Written problem - Where a line holds "parts", copy it.
== Record set ==
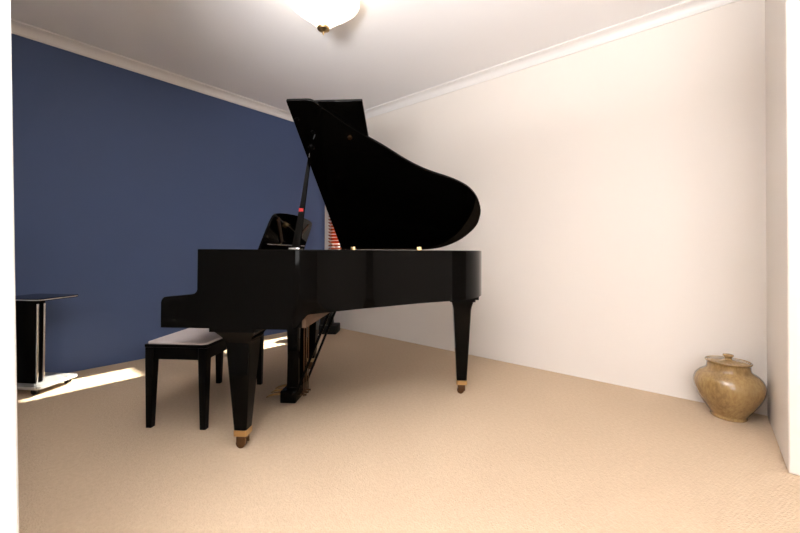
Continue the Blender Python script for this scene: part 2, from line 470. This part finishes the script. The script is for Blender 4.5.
===
== Record set ==
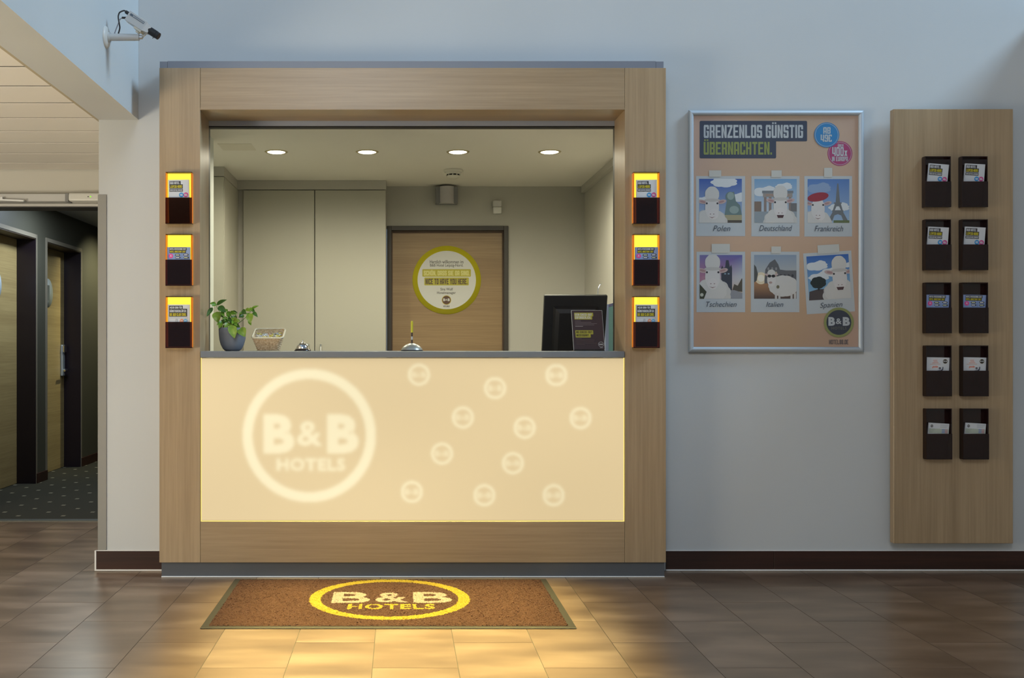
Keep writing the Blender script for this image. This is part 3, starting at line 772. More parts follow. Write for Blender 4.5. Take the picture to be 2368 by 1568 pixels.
===
== Record set ==
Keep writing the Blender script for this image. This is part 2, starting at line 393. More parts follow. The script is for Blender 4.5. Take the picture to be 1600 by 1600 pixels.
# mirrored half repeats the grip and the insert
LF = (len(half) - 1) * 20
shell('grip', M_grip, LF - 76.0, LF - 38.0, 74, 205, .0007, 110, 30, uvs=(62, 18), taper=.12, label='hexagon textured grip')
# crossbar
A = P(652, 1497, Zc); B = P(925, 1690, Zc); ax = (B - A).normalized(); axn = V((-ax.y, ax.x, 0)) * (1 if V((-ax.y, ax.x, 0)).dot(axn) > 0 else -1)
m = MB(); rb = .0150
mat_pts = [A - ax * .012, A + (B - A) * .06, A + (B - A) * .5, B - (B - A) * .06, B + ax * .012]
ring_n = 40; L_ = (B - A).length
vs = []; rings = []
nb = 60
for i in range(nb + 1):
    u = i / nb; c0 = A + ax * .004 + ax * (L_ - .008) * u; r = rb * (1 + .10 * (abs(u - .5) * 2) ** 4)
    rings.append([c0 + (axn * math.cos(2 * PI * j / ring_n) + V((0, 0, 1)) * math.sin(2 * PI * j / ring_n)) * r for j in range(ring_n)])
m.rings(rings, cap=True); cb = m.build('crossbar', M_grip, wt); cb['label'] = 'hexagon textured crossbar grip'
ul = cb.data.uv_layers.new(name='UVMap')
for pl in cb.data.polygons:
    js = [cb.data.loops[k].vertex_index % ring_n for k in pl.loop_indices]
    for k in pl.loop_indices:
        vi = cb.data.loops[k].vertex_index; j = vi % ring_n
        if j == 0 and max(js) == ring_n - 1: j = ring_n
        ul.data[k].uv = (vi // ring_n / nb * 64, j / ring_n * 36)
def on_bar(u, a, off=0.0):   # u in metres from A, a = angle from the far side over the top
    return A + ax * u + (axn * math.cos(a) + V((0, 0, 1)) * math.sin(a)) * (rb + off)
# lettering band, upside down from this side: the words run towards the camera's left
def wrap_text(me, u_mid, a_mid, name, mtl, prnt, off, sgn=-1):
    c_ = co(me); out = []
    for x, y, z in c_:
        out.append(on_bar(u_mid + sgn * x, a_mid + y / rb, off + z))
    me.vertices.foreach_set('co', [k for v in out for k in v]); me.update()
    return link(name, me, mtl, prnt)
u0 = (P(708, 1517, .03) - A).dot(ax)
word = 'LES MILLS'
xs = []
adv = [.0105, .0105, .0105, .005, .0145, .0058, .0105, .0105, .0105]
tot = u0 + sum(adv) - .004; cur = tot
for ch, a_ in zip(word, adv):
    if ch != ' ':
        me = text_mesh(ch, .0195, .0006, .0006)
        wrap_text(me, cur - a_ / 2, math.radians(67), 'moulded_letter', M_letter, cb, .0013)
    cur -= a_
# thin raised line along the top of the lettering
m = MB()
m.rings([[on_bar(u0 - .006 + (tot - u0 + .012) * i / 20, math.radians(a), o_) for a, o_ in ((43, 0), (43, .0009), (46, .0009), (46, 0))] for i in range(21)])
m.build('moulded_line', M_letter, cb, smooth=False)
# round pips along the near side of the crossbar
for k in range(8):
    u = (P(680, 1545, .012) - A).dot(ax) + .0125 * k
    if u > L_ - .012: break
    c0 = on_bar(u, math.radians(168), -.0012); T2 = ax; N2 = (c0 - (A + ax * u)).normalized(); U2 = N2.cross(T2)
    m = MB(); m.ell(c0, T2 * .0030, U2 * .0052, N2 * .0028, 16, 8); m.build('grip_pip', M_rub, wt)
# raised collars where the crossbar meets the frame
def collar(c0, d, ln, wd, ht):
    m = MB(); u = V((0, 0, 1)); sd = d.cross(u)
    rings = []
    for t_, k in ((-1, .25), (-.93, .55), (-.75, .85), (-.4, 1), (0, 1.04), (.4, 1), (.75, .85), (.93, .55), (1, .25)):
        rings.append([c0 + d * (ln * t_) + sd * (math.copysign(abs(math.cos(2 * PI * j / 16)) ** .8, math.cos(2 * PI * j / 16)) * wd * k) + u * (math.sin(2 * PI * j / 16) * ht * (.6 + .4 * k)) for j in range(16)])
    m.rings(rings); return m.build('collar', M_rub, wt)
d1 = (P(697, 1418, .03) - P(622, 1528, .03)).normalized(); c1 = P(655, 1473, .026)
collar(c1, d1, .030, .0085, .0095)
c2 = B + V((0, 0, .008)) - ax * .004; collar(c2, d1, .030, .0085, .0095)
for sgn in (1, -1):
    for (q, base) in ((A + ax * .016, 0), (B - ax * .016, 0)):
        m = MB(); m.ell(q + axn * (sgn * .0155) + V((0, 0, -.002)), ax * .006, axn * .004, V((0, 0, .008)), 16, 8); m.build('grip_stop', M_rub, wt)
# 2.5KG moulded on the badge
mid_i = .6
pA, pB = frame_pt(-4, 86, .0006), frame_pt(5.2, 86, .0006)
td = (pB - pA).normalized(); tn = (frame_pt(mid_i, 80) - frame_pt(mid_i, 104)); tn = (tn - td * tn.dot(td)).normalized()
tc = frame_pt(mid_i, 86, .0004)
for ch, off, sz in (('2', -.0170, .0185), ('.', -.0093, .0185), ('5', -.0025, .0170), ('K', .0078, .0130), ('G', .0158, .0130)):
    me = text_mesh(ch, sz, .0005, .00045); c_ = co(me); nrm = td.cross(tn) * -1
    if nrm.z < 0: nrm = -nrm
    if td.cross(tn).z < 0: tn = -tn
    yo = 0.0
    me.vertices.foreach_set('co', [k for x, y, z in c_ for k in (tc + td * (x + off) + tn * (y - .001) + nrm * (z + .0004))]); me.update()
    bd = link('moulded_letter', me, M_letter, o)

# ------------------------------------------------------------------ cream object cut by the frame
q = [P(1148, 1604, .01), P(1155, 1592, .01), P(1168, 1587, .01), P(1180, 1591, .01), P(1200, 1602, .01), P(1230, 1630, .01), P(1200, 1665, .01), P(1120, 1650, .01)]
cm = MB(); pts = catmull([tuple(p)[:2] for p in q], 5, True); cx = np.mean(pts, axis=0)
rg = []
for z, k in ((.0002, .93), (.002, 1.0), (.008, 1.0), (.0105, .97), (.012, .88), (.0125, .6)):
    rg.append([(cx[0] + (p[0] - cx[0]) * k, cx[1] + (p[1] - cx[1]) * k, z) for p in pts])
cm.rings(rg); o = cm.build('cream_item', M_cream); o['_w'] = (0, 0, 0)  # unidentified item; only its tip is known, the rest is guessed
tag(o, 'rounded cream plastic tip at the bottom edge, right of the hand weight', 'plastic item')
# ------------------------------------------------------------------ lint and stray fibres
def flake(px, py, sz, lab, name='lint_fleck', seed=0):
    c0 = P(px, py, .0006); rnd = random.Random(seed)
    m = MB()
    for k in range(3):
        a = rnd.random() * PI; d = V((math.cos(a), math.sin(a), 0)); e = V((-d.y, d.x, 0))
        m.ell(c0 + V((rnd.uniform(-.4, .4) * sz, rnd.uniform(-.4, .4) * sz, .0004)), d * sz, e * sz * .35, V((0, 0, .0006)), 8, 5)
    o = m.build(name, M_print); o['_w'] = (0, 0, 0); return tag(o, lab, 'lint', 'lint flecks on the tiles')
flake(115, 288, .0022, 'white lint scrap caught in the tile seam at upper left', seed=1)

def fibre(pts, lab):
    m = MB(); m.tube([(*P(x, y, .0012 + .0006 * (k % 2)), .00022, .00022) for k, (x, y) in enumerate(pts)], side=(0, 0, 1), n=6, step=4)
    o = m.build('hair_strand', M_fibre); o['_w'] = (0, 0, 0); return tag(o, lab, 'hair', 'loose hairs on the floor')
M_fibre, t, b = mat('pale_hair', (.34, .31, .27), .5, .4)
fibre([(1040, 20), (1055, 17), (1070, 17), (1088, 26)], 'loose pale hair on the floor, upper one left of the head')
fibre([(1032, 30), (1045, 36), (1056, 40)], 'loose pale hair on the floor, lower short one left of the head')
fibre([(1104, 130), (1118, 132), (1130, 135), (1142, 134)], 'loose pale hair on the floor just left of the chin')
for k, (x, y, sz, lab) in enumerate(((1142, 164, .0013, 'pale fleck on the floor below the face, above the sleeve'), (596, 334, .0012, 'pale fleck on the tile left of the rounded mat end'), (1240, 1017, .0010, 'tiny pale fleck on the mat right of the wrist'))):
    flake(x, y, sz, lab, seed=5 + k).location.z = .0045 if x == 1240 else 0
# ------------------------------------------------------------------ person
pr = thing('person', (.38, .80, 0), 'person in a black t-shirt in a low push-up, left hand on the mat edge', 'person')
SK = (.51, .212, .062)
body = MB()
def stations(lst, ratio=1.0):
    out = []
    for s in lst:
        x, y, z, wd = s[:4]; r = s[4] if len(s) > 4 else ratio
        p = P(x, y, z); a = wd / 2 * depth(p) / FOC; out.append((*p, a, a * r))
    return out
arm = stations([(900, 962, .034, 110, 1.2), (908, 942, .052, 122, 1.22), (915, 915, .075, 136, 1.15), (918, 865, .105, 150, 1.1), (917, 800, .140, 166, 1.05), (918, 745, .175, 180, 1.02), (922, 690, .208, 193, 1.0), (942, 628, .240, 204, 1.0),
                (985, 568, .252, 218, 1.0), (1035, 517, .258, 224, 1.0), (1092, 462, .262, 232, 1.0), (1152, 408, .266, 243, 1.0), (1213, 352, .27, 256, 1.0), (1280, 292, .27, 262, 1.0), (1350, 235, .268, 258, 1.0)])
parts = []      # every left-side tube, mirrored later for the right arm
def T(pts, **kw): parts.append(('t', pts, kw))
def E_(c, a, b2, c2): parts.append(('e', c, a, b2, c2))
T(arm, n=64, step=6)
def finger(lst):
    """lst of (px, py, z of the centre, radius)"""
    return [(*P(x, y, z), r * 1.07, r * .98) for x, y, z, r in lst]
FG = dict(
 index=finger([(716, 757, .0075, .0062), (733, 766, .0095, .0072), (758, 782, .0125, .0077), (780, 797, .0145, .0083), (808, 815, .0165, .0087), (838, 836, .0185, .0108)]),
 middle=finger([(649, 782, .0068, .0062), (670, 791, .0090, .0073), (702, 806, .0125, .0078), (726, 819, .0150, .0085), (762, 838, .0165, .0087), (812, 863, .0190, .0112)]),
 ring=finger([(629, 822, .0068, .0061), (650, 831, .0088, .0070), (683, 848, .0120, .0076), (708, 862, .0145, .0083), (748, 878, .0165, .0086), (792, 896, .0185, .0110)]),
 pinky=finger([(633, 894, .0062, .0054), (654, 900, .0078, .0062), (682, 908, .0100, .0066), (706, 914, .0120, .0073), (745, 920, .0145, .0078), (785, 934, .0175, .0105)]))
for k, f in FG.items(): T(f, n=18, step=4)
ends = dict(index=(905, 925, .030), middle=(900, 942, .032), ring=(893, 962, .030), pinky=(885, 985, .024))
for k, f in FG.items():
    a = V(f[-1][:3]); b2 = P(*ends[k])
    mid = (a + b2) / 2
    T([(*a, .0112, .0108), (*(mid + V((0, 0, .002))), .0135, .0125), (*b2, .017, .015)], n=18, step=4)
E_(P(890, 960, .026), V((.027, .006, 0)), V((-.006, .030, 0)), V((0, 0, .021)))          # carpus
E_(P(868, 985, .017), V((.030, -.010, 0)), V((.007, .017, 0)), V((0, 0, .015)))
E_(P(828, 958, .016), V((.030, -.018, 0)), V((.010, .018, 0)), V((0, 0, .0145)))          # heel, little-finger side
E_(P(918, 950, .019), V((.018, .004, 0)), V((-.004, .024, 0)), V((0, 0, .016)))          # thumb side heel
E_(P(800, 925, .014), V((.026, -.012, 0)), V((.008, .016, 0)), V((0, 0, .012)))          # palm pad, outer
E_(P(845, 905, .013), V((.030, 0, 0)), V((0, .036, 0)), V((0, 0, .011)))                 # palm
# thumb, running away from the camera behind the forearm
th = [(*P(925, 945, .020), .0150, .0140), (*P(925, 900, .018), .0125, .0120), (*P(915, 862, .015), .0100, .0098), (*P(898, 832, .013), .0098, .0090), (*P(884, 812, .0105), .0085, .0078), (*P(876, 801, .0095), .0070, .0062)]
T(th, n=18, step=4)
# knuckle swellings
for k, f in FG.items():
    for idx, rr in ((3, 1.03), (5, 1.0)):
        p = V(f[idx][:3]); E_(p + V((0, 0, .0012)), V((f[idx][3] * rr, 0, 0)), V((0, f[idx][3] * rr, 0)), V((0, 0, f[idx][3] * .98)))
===
Solved problem -
Keep writing the Blender script for this image. This is part 3, starting at line 772. More parts follow. Write for Blender 4.5. Take the picture to be 2368 by 1568 pixels.
Keep writing the Blender script for this image. This is part 2, starting at line 393. More parts follow. The script is for Blender 4.5. Take the picture to be 1600 by 1600 pixels.
parts = []      # every left-side tube, mirrored later for the right arm
def T(pts, **kw): parts.append(('t', pts, kw))
def E_(c, a, b2, c2): parts.append(('e', c, a, b2, c2))